* _REQUIREMENTS_:
Skip the pictures. Set down, word for word, the lines from the start of the material up to and including the line with "rng = np.random.default_rng(7)".

═══

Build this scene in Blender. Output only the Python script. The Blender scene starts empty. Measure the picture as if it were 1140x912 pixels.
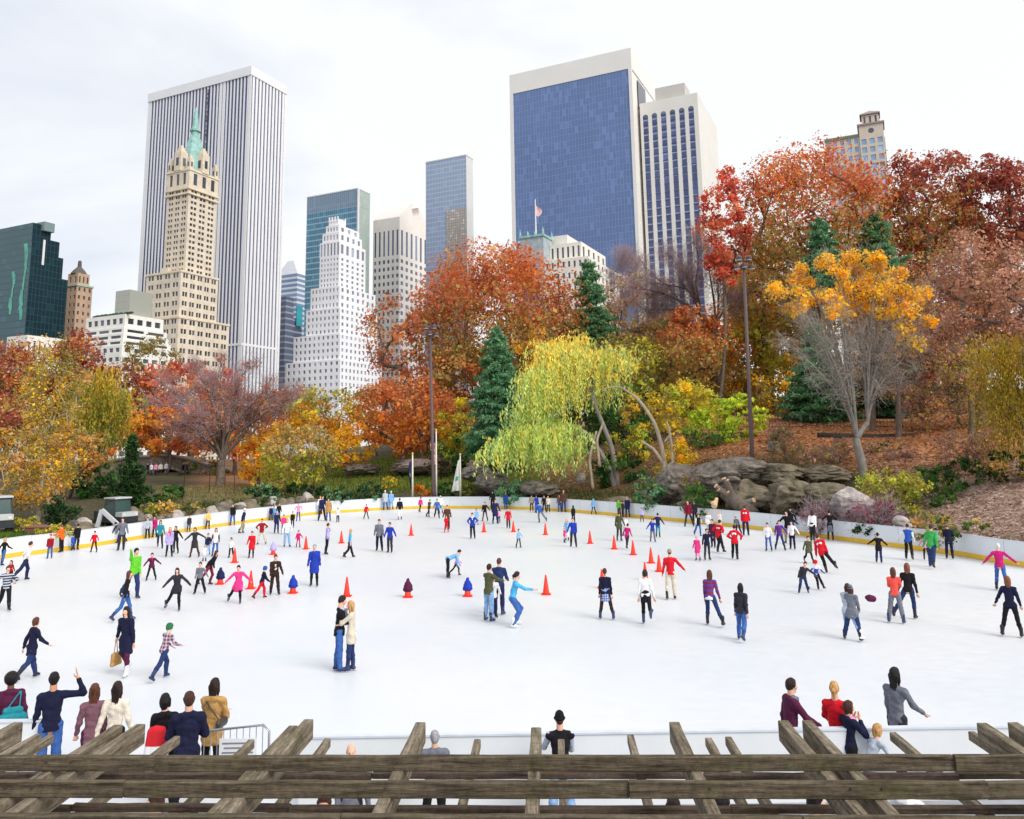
import bpy, math, random
import numpy as np
from mathutils import Matrix, Vector
R = math.radians
scene = bpy.context.scene
col = scene.collection
rng = np.random.default_rng(7)

# ---------------------------------------------------------------- camera model (photo pixels 1140 x 912)
F = 900.0; PX, PY = 570.0, 350.0; PITCH = math.atan(147/900); ROLL = R(1.03); CZ = 5.5
cR, sR, cP, sP = math.cos(ROLL), math.sin(ROLL), math.cos(PITCH), math.sin(PITCH)
FW = np.array([0, cP, sP]); UP0 = np.array([0, -sP, cP]); RT0 = np.array([1., 0, 0])
RT = cR*RT0 - sR*UP0; UP = sR*RT0 + cR*UP0; CAM = np.array([0, 0, CZ])
def ray(px, py):
    return RT*((px-PX)/F) + UP*((PY-py)/F) + FW
def atz(px, py, z=0.0):
    r = ray(px, py); return CAM + r*((z-CZ)/r[2])
def atY(px, py, Y):
    r = ray(px, py); return CAM + r*(Y/r[1])
def proj(p):
    d = np.asarray(p, float) - CAM; w = d@FW
    return PX + F*(d@RT)/w, PY - F*(d@UP)/w
def hor(px): return 497.0 - 0.018*(px-570)

cam = bpy.data.cameras.new('camera'); camo = bpy.data.objects.new('camera', cam); col.objects.link(camo)
m = Matrix(((RT[0], UP[0], -FW[0], 0), (RT[1], UP[1], -FW[1], 0), (RT[2], UP[2], -FW[2], CZ), (0, 0, 0, 1)))
camo.matrix_world = m
cam.sensor_width = 36; cam.lens = 36*F/1140; cam.shift_y = -(456-PY)/1140; cam.shift_x = 0
cam.clip_start = 0.1; cam.clip_end = 6000
scene.camera = camo

# ---------------------------------------------------------------- materials
def _n(nt, t, **k):
    n = nt.nodes.new(t)
    for a, b in k.items(): setattr(n, a, b)
    return n
MATS = {}
def mat(name, c, rough=.8, var=.12, scale=6., bump=0., metal=0., spec=.3, stretch=None, c2=None, coord='Object', det=6):
    """principled with two-tone noise"""
    if name in MATS: return MATS[name]
    M = bpy.data.materials.new(name); M.use_nodes = True; nt = M.node_tree; N = nt.nodes; L = nt.links
    b = N['Principled BSDF']; b.inputs['Roughness'].default_value = rough; b.inputs['Metallic'].default_value = metal
    b.inputs['Specular IOR Level'].default_value = spec
    tc = _n(nt, 'ShaderNodeTexCoord'); mp = _n(nt, 'ShaderNodeMapping'); L.new(tc.outputs[coord], mp.inputs[0])
    if stretch: mp.inputs['Scale'].default_value = stretch
    no = _n(nt, 'ShaderNodeTexNoise'); no.inputs['Scale'].default_value = scale; no.inputs['Detail'].default_value = det
    no.inputs['Roughness'].default_value = .65
    L.new(mp.outputs[0], no.inputs['Vector'])
    mx = _n(nt, 'ShaderNodeMix', data_type='RGBA')
    rp = _n(nt, 'ShaderNodeMapRange'); rp.inputs[1].default_value = .32; rp.inputs[2].default_value = .68
    L.new(no.outputs['Fac'], rp.inputs[0]); L.new(rp.outputs[0], mx.inputs['Factor'])
    a = [max(0, x*(1-var)) for x in c]; d = [min(1, x*(1+var)) for x in c] if c2 is None else list(c2)
    mx.inputs['A'].default_value = (*a, 1); mx.inputs['B'].default_value = (*d, 1)
    L.new(mx.outputs['Result'], b.inputs['Base Color'])
    if bump:
        bp = _n(nt, 'ShaderNodeBump'); bp.inputs['Strength'].default_value = bump; bp.inputs['Distance'].default_value = .05
        L.new(no.outputs['Fac'], bp.inputs['Height']); L.new(bp.outputs[0], b.inputs['Normal'])
    MATS[name] = M; return M

def leaf_mat():
    M = bpy.data.materials.new('leaves'); M.use_nodes = True; nt = M.node_tree; N = nt.nodes; L = nt.links
    for n in list(N): N.remove(n)
    o = _n(nt, 'ShaderNodeOutputMaterial'); a = _n(nt, 'ShaderNodeAttribute', attribute_name='Col')
    d = _n(nt, 'ShaderNodeBsdfDiffuse'); t = _n(nt, 'ShaderNodeBsdfTranslucent'); x = _n(nt, 'ShaderNodeMixShader')
    x.inputs[0].default_value = .45
    L.new(a.outputs['Color'], d.inputs['Color']); L.new(a.outputs['Color'], t.inputs['Color'])
    L.new(d.outputs[0], x.inputs[1]); L.new(t.outputs[0], x.inputs[2]); L.new(x.outputs[0], o.inputs['Surface'])
    return M
LEAF = leaf_mat()
def attr_mat(name, rough=.95, scale=8., bump=.6):
    M = bpy.data.materials.new(name); M.use_nodes = True; nt = M.node_tree; N = nt.nodes; L = nt.links
    b = N['Principled BSDF']; b.inputs['Roughness'].default_value = rough; b.inputs['Specular IOR Level'].default_value = .1
    a = _n(nt, 'ShaderNodeAttribute', attribute_name='Col')
    tc = _n(nt, 'ShaderNodeTexCoord'); no = _n(nt, 'ShaderNodeTexNoise'); no.inputs['Scale'].default_value = scale; no.inputs['Detail'].default_value = 8
    no.inputs['Roughness'].default_value = .75
    L.new(tc.outputs['Object'], no.inputs['Vector'])
    rp = _n(nt, 'ShaderNodeMapRange'); rp.inputs[1].default_value = .3; rp.inputs[2].default_value = .7; rp.inputs[3].default_value = .55; rp.inputs[4].default_value = 1.5
    L.new(no.outputs['Fac'], rp.inputs[0])
    mx = _n(nt, 'ShaderNodeVectorMath', operation='SCALE'); L.new(a.outputs['Color'], mx.inputs[0]); L.new(rp.outputs[0], mx.inputs['Scale'])
    L.new(mx.outputs[0], b.inputs['Base Color'])
    bp = _n(nt, 'ShaderNodeBump'); bp.inputs['Strength'].default_value = bump; bp.inputs['Distance'].default_value = .2
    L.new(no.outputs['Fac'], bp.inputs['Height']); L.new(bp.outputs[0], b.inputs['Normal'])
    return M

# ---------------------------------------------------------------- mesh helpers
class MB:
    def __init__(s): s.v = []; s.f = []; s.mi = []; s.n = 0
    def add(s, V, Fs, mi=0):
        V = np.asarray(V, float).reshape(-1, 3); s.v.append(V)
        o = s.n
        for f in Fs: s.f.append(tuple(int(i)+o for i in f)); s.mi.append(mi)
        s.n += len(V)
    def box(s, c, d, ax=None, mi=0):
        c = np.asarray(c, float); d = np.asarray(d, float)/2
        A = np.eye(3) if ax is None else np.asarray(ax, float)     # rows are axes
        V = [c + A[0]*d[0]*i + A[1]*d[1]*j + A[2]*d[2]*k for i in (-1, 1) for j in (-1, 1) for k in (-1, 1)]
        s.add(V, [(0, 1, 3, 2), (4, 6, 7, 5), (0, 4, 5, 1), (2, 3, 7, 6), (0, 2, 6, 4), (1, 5, 7, 3)], mi)
    def box2(s, lo, hi, mi=0):
        lo = np.asarray(lo, float); hi = np.asarray(hi, float); s.box((lo+hi)/2, hi-lo, None, mi)
    def tube(s, pts, rad, k=8, cap=True, mi=0):
        P = np.asarray(pts, float); n = len(P); rad = np.broadcast_to(np.asarray(rad, float), (n,))
        T = np.gradient(P, axis=0) if n > 2 else np.repeat([P[1]-P[0]], 2, 0)
        T = T/np.maximum(1e-9, np.linalg.norm(T, axis=1))[:, None]
        ref = np.array([0, 0, 1.]) if abs(T[0][2]) < .9 else np.array([1., 0, 0])
        V = []
        for i in range(n):
            a = np.cross(T[i], ref); a /= max(1e-9, np.linalg.norm(a)); b = np.cross(T[i], a)
            for j in range(k):
                t = 2*math.pi*j/k; V.append(P[i] + (a*math.cos(t)+b*math.sin(t))*rad[i])
        Fs = [(i*k+j, i*k+(j+1) % k, (i+1)*k+(j+1) % k, (i+1)*k+j) for i in range(n-1) for j in range(k)]
        if cap: Fs += [tuple(range(k))[::-1], tuple((n-1)*k+j for j in range(k))]
        s.add(V, Fs, mi)
    def prism(s, poly, off, mi=0):
        """poly: list of 3d pts (planar), off: extrusion vector"""
        P = np.asarray(poly, float); n = len(P); V = np.concatenate([P, P+np.asarray(off, float)])
        s.add(V, [tuple(range(n))[::-1], tuple(range(n, 2*n))] + [(i, (i+1) % n, n+(i+1) % n, n+i) for i in range(n)], mi)
    def lathe(s, prof, c=(0, 0, 0), k=16, mi=0):
        V = []; c = np.asarray(c, float)
        for r, z in prof:
            for j in range(k):
                t = 2*math.pi*j/k; V.append(c+np.array([r*math.cos(t), r*math.sin(t), z]))
        n = len(prof)
        s.add(V, [(i*k+j, i*k+(j+1) % k, (i+1)*k+(j+1) % k, (i+1)*k+j) for i in range(n-1) for j in range(k)] +
              [tuple(range(k))[::-1], tuple((n-1)*k+j for j in range(k))], mi)
    def arr(s): return np.concatenate(s.v) if s.v else np.zeros((0, 3))

def link(name, me, mats=(), parent=None, loc=None, smooth=False):
    o = bpy.data.objects.new(name, me); col.objects.link(o)
    for m_ in (mats if isinstance(mats, (list, tuple)) else [mats]):
        if me and (len(me.materials) < len(mats if isinstance(mats, (list, tuple)) else [mats])): me.materials.append(m_)
    if loc is not None: o.location = loc
    if parent: o.parent = parent
    return o
def build(mb, name, mats, parent=None, org=None, smooth=False):
    V = mb.arr()
    if org is None and parent is not None: org = parent.get('_org')
    if org is not None: V = V - np.asarray(org, float)
    me = bpy.data.meshes.new(name); me.from_pydata(V.tolist(), [], mb.f)
    ml = mats if isinstance(mats, (list, tuple)) else [mats]
    for x in ml: me.materials.append(x)
    if len(ml) > 1: me.polygons.foreach_set('material_index', mb.mi)
    if smooth: me.polygons.foreach_set('use_smooth', [True]*len(mb.f))
    me.update()
    o = bpy.data.objects.new(name, me); col.objects.link(o)
    if parent is not None: o.parent = parent
    elif org is not None: o.location = org
    return o
def fast_mesh(name, V, Q, mats, smooth=True, mi=None, colr=None):
    """V (n,3), Q (m,4) quads"""
    me = bpy.data.meshes.new(name); n = len(V); m_ = len(Q)
    me.vertices.add(n); me.vertices.foreach_set('co', np.ascontiguousarray(V, dtype=np.float32).ravel())
    me.loops.add(m_*4); me.loops.foreach_set('vertex_index', np.ascontiguousarray(Q, dtype=np.int32).ravel())
    me.polygons.add(m_); me.polygons.foreach_set('loop_start', np.arange(0, m_*4, 4, dtype=np.int32))
    me.polygons.foreach_set('loop_total', np.full(m_, 4, dtype=np.int32))
    if smooth: me.polygons.foreach_set('use_smooth', np.ones(m_, dtype=bool))
    for x in (mats if isinstance(mats, (list, tuple)) else [mats]): me.materials.append(x)
    if mi is not None: me.polygons.foreach_set('material_index', np.asarray(mi, dtype=np.int32))
    me.update(calc_edges=True)
    if colr is not None:
        a = me.color_attributes.new('Col', 'FLOAT_COLOR', 'POINT')
        c4 = np.ones((n, 4), np.float32); c4[:, :3] = colr; a.data.foreach_set('color', c4.ravel())
    return me
def tag(o, label=None, cat=None, group=None, kind=None):
    if label: o['label'] = label
    if cat: o['category'] = cat
    if group: o['group'] = group
    if kind: o['kind'] = kind
    return o
ORG = {}
def empty(name, loc, label=None, cat=None, group=None, rz=0):
    o = bpy.data.objects.new(name, None); col.objects.link(o); o.location = loc; o.rotation_euler = (0, 0, rz)
    o.empty_display_size = .2; ORG[o.name] = np.asarray(loc, float)
    return tag(o, label, cat, group)
def part(mb, name, mats, parent, smooth=False, org=None):
    """vertices are world coordinates; parent is an unrotated Empty"""
    return build(mb, name, mats, parent, ORG[parent.name] if org is None else org, smooth)
def sub(mb, name, mats, par, root, smooth=False):
    return build(mb, name, mats, par, ORG[root.name], smooth)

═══

* _REPLY_:
Build this scene in Blender. Output only the Python script. The Blender scene starts empty. Measure the picture as if it were 1140x912 pixels.
import bpy, math, random
import numpy as np
from mathutils import Matrix, Vector
R = math.radians
scene = bpy.context.scene
col = scene.collection
rng = np.random.default_rng(7)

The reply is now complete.